[Scene modeling code data]
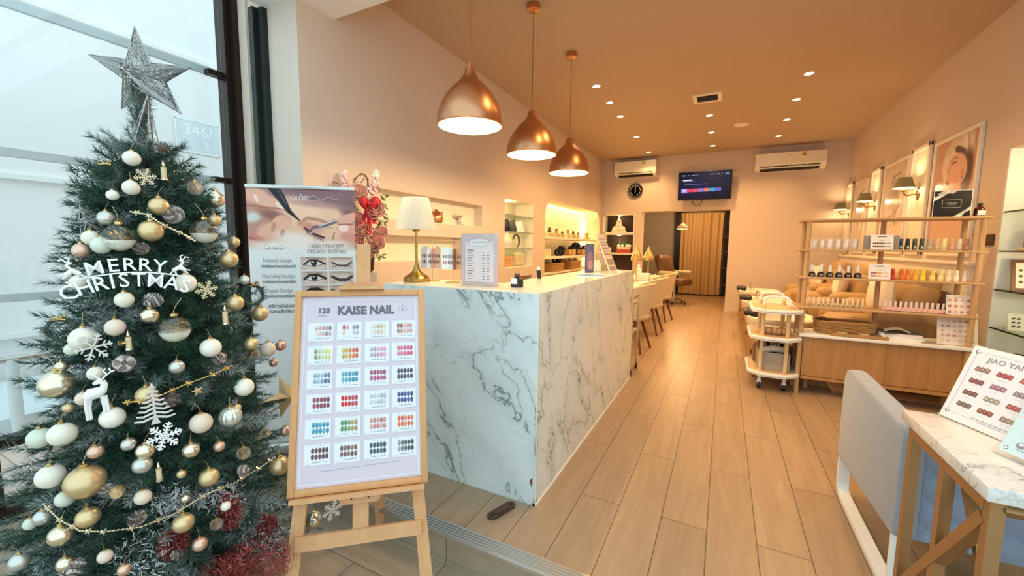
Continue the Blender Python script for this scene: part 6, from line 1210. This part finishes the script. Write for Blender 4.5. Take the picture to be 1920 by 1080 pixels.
# a few upright sprigs make the leader under the star
NL = 16; up = np.stack([G.normal(0, .012, NL), G.normal(0, .012, NL), 1.60+.012*np.arange(NL)-ZL], 1); base = np.vstack([base, up]); dirs = np.vstack([dirs, unit(np.stack([G.normal(0, .16, NL), G.normal(0, .16, NL), np.ones(NL)], 1))]); ln = np.concatenate([ln, np.full(NL, .09)]); frost = np.concatenate([frost, G.uniform(.1, .5, NL)])
K = 90; N = len(base); q = np.linspace(.02, 1, K)[None, :].repeat(N, 0)+G.uniform(-.006, .006, (N, K))
P0 = base[:, None, :]+dirs[:, None, :]*(ln[:, None]*q)[..., None]
rv = G.normal(0, 1, (N, K, 3)); rv = unit(rv-(rv*dirs[:, None, :]).sum(-1, keepdims=True)*dirs[:, None, :])
nd = unit(rv*.86+dirs[:, None, :]*(.45+.9*(q**3))[..., None]); nl = (.034+.014*G.random((N, K)))*(1-.30*q); P1 = P0+nd*nl[..., None]
sd = unit(np.cross(nd, G.normal(0, 1, (N, K, 3))))*.0013
V = np.stack([P0+sd, P0-sd, P1], 2).reshape(-1, 3)
# woody stems
st = unit(np.cross(dirs, G.normal(0, 1, (N, 3))))*.0028; ext_ = base-dirs*.05
SV = np.stack([ext_+st, ext_-st, base+dirs*ln[:, None]*.95], 1).reshape(-1, 3)
def tri_mesh(name, V, col, mt, quads=False):
    me = bpy.data.meshes.new(name); k = 4 if quads else 3; nf = len(V)//k; me.vertices.add(len(V)); me.loops.add(len(V)); me.polygons.add(nf)
    me.vertices.foreach_set('co', V.astype(np.float32).ravel()); me.loops.foreach_set('vertex_index', np.arange(len(V), dtype=np.int32)); me.polygons.foreach_set('loop_start', (np.arange(nf)*k).astype(np.int32))
    me.update(calc_edges=True); a = me.color_attributes.new('Col', 'FLOAT_COLOR', 'POINT'); a.data.foreach_set('color', np.hstack([col, np.ones((len(col), 1))]).astype(np.float32).ravel()); me.materials.append(MATS[mt]); return me
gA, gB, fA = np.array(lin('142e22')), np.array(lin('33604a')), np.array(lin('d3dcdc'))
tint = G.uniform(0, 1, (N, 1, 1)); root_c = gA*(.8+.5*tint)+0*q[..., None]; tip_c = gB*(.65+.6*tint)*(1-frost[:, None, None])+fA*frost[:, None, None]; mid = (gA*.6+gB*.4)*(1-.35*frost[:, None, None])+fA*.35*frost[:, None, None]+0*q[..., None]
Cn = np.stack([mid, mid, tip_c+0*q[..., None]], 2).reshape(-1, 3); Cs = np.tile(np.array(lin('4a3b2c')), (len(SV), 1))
mat('needles', 'ffffff', .55); nt = MATS['needles'].node_tree; a_n = nt.nodes.new('ShaderNodeAttribute'); a_n.attribute_name = 'Col'; nt.links.new(a_n.outputs['Color'], nt.nodes['Principled BSDF'].inputs['Base Color'])
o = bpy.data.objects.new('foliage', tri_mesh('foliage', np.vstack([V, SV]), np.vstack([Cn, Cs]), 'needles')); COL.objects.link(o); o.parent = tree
def on_tree(px, py, out=.0):
    """where the sight line through a spot of the photograph meets the tree's outer surface"""
    d = Vector(ray(px, py)); e = Vector(EYE); best = None
    for k in range(900):
        p = e+d*(.6+.002*k); dd = math.hypot(p.x-TX, p.y-TY)-RT(p.z)-out
        if dd <= 0: return p
        if best is None or dd < best[0]: best = (dd, p)
    return best[1]
# ------------------------------------------------------------------ star topper: a wire-mesh star on a cone
stc = at(258, 128, y=TY+.0); s_ = mpp(stc)
t = thing('star_topper', 'silver wire-mesh star on the tip of the Christmas tree', 'ornament', stc); mat('silver_wire', 'a9a7a4', .3, .95)
u3, v3 = Vector(AR), Vector((0, 0, 1)); n3 = -Vector((AF[0], AF[1], 0)).normalized(); u3 = Vector((-n3.y*-1, n3.x*-1, 0)); u3 = Vector((AR[0], AR[1], 0)).normalized()
PT = [(252, 50), (283, 118), (357, 127), (311, 154), (340, 213), (277, 177), (228, 204), (232, 148), (166, 102), (243, 112)]
def spt(px, py): q = at(px, py, y=TY); return q-stc
star = [spt(*p) for p in PT]; hub = [Vector((0, -.055, 0)), Vector((0, .055, 0))]; cen = sum(star, Vector())/10
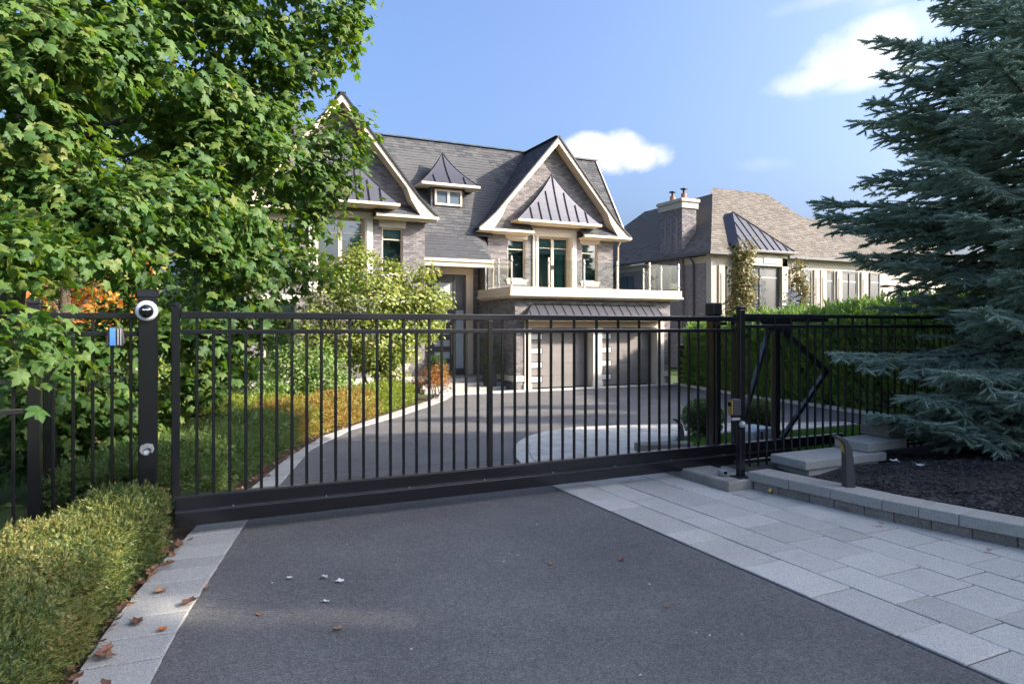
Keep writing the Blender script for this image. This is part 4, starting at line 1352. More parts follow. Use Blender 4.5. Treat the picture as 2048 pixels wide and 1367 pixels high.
hz = MB().tube([(5.50, 5.60, .16), (5.54, 5.55, .10), (5.55, 5.50, .02), (5.55, 5.40, .01), (5.52, 5.33, .03)], .014, 8)
tag(hz.build('conduit', 'grey_plastic', None, smooth=True), 'grey flexible conduit bending down off the concrete footing', 'conduit')
ft = empty('hose_fitting', (5.53, 5.3, .05), 'small brass hose fitting at the near end of the conduit', 'fitting')
MB().lathe((5.515, 5.31, .045), [(.03, 0), (.034, .02), (.02, .035)], 12, 'y').build('collar', 'brass', ft)
op = empty('gate_operator', (7.25, 7.2, 0), 'pale grey gate operator housing on the lawn behind the tail of the gate', 'motor')
o_ = MB()
o_.prism([(7.0, 7.02, .0), (7.5, 7.02, .0), (7.5, 7.02, .30), (7.40, 7.02, .36), (7.10, 7.02, .36), (7.0, 7.02, .32)], (0, .42, 0))
o_.build('housing', 'grey_plastic', op, bevel=.02)
MB().box(7.12, 7.16, 7.005, 7.019, .03, .32).build('rib', 'bollard', op)
MB().box(6.96, 7.54, 6.98, 7.48, -.02, .02).build('base', 'concrete', op)

# ------------------------------------------------------------------ fences
def fence(name, a, b, spacing, z_low, z_mid, z_top, label, posts=(), first=0, alternate=True, pw=.0115, zg=None, group=None):
    a, b = Vector(a), Vector(b)
    F = empty(name, (a.x, a.y, 0), label, 'fence', group)
    dvec = (b - a)
    L = dvec.length
    dvec.normalize()
    def P(t, z):
        return (a.x + dvec.x * t, a.y + dvec.y * t, z)
    for z, hgt in ((z_top, .045), (z_mid, .04), (z_low, .04)):
        MB().beam(P(0, z), P(L, z), .038, hgt).build('rail', bm, F, bevel=.004)
    n = int(L / spacing)
    for i in range(n):
        t = first + spacing * (i + .5)
        if t > L - .04:
            break
        top = z_top - .02 if (i % 2 == 0 or not alternate) else z_mid
        picket(P(t, 0)[0], z_low - .06, top, P(t, 0)[1], F, pw)
    for t, w_, zt in posts:
        x, y, _ = P(t, 0)
        p = MB().box(x - w_ / 2, x + w_ / 2, y - w_ / 2, y + w_ / 2, -.1, zt).build('post', bm, F, bevel=.006)
        MB().box(x - w_ / 2 - .006, x + w_ / 2 + .006, y - w_ / 2 - .006, y + w_ / 2 + .006, zt + .0005, zt + .03).build('cap', 'black_satin', p, bevel=.006)
    return F
fence('fence_panel', (-1.03, 6.30), (-.365, 6.30), .132, .18, 1.70, 1.845, 'short black picket fence panel between the left gate post and the corner post', posts=((-.03, .085, 1.93),), first=.02)
fence('side_fence', (-1.10, 6.42), (-1.72, 19.5), .118, .10, 1.38, 1.50, 'long black picket fence running back along the left of the yard under the maple', posts=((2.2, .06, 1.55), (4.6, .06, 1.55), (7.0, .06, 1.55), (9.4, .06, 1.55)), alternate=False)
fence('street_fence', (-1.13, 6.26), (-3.6, 5.2), .118, .12, 1.12, 1.35, 'lower black fence panel leaving the frame beyond the corner post', posts=((2.5, .08, 1.45),), alternate=False)
fence('fence_panel', (5.52, 5.83), (9.6, 5.83), .1305, .24, 1.765, 1.885, 'black picket fence panel running from the guide post into the blue spruce', posts=((4.1, .07, 1.95),), first=.03)
ll = empty('solar_lamp', (-.51, 6.2, 1.6), 'small dark fence lamp with a blue panel hung beside the left gate post', 'lamp')
LX = .155
MB().prism([(-.735 + LX, 6.16, 1.60), (-.625 + LX, 6.16, 1.60), (-.605 + LX, 6.16, 1.63), (-.62 + LX, 6.16, 1.74), (-.64 + LX, 6.16, 1.755), (-.71 + LX, 6.16, 1.755), (-.725 + LX, 6.16, 1.73)], (0, .11, 0)).build('housing', 'bollard', ll, bevel=.008)
MB().box(-.708 + LX, -.668 + LX, 6.150, 6.1595, 1.61, 1.745).build('panel', 'blue_panel', ll, bevel=.003)
for x in (-.65 + LX, -.632 + LX):
    MB().box(x - .004, x + .004, 6.152, 6.1595, 1.615, 1.74).build('rib', 'grey_plastic', ll)

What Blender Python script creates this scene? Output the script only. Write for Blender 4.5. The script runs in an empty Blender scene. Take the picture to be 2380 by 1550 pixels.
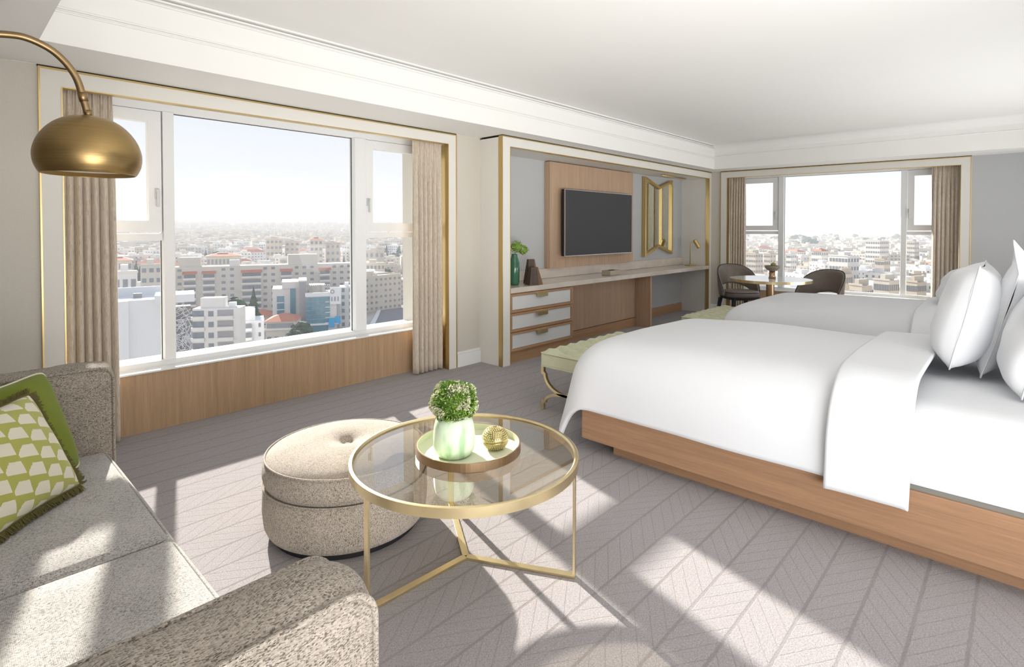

Task directions |
Only the lines from the one holding "tint = G.uniform(0, 1, (N, 1, 1));" through the one holding "mat('needles', 'ffffff', .55);" are wanted; retype them exactly.

Response |
tint = G.uniform(0, 1, (N, 1, 1)); root_c = gA*(.8+.5*tint)+0*q[..., None]; tip_c = gB*(.65+.6*tint)*(1-frost[:, None, None])+fA*frost[:, None, None]; mid = (gA*.6+gB*.4)*(1-.35*frost[:, None, None])+fA*.35*frost[:, None, None]+0*q[..., None]
Cn = np.stack([mid, mid, tip_c+0*q[..., None]], 2).reshape(-1, 3); Cs = np.tile(np.array(lin('4a3b2c')), (len(SV), 1))
mat('needles', 'ffffff', .55); nt = MATS['needles'].node_tree; a_n = nt.nodes.new('ShaderNodeAttribute'); a_n.attribute_name = 'Col'; nt.links.new(a_n.outputs['Color'], nt.nodes['Principled BSDF'].inputs['Base Color'])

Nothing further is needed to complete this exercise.